Many, many thanks, tempestuous, for pursuing the "autodhcp" problem I reported. I have examined the documentation at the link you included and understand why the change was made and what it is intended to accomplish. I will review what I understand and opine (as a former corporate programmer on mission-critical ealtime satellite control systems).
This DHCP client supports the DHCPv4 specifications which have been updated to be compatible with the newer DHCPv6 specs. This impacts the "clientID" that is transmitted to "the network" (router, in my case). The controlling documents, RFC 2131 & RFC 2132 have been updated to delete some options in the composition of the clientID, specifically the use of the network interface MAC address alone; it can be combined with other data as a client ID, but in a format that does not begin with the MAC address.
In the real world, and acknowledged in the RFC documents, some networking equipment (e.g. D-Link DI-524) work only with the MAC address form of ClientID -- or at least their user interface expects them. The devices operate under firmware control; so updates to comply with the modified requirements depend on each manufacturer releasing a firmware upgrade -- very unlikely for older units.
All of the man pages I could find (up to 3.0.19) state that if a clientID is not specified (as in Puppy), the default is the MAC address. The 2.17/3.00 version, 3.1.0 (and probably earlier), changes the default that all software relies on, without notifying anyone (that I could find) of the impact of the change in default -- or that it has changed! This secretive revision of the rules was frowned upon in my programming environment, to put it mildly.
However, I see the desirablity of adapting to the new requirements. The benefit I see for Puppy users is that a PC or laptop that has both an NIC and a wireless card (or either built in) would be recognized on a network as the same computer and IP address; currently, each interface on that computer would have a separate IP address and appear as a separate computer. (Another issue the changes address is the fact that an IP address is associated with a NIC or wireless card that could be moved to another computer, instead of continuing to associate the IP address with the computer. This is important in sophisticated networks where the IP address is associated with other characteristics of the particular computer's place in the network configuration; changing out a NIC upsets this.)

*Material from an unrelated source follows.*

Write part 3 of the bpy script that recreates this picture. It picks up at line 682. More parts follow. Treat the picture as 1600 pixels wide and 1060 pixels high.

In the recommendations for implementing "node-specific identification" of networked equipment, the burden appears to be placed on the client (Puppy, through dhcpcd) to ensure that only one "clientID" is issued by a computer-&-operating system (I think). If a PC has multiple network interfaces, it must use the same ID on all interfaces; this means additional logic either in Puppy or dhcpcd. The dhcpcd developer has not (AFAIK) announced what DHCPCD does about this or expects from the invoker. I suspect that Puppy will have to build a ClientID somehow and pass it as the "-I ..." option to dhcpcd; or it will have to read the ID that dhcpcd creates (but has not been described, or how to read it) and save and re-use it for all subsequent invocations.
With that as background, I feel that, for now, Puppy must ensure that nothing changes in what it uses to identify PCs. I have tested the recommendation to use "-I ''" and it appears to work; my test entailed inserting that parameter into the script net-setup.sh invocation of dhcpcd.
Although the new parameter restores the expected behavior, so would reverting to the old version (1.3.22) or the Slackware version (2.0.4) of dhcpcd. However, 3.1.0 seems to have other bugs that I reported in the beta2 thread. Both 2.0.4 and 3.1.0 give false positives for a not-completely-connected interface; but ifconfig shows different consequences of that -- 2.0.4 shows no eth0 link (good), while 3.1.0 results in an "active" link using IP address 169.254.184.245 (at least on my system) that causes the browser to (frustratingly) not find any web sites (bad). What is a newbie to do!
The conservative action for 3.00 final would be to revert to 1.3.22 and wait until next release to implement compliance with the ClientID requirements of 3.1.0, whatever they turn out to be, and/or to correct the false-positive problem. Are there any compelling reasons for jumping to 3.1.0 ahead of all mainstream Linux distributions?
FYI, I see that the developer web site may be
http://dhcpcd.berlios.de/, but I could not get it to load.
Thanks, again, for initiating the dialog with the developer.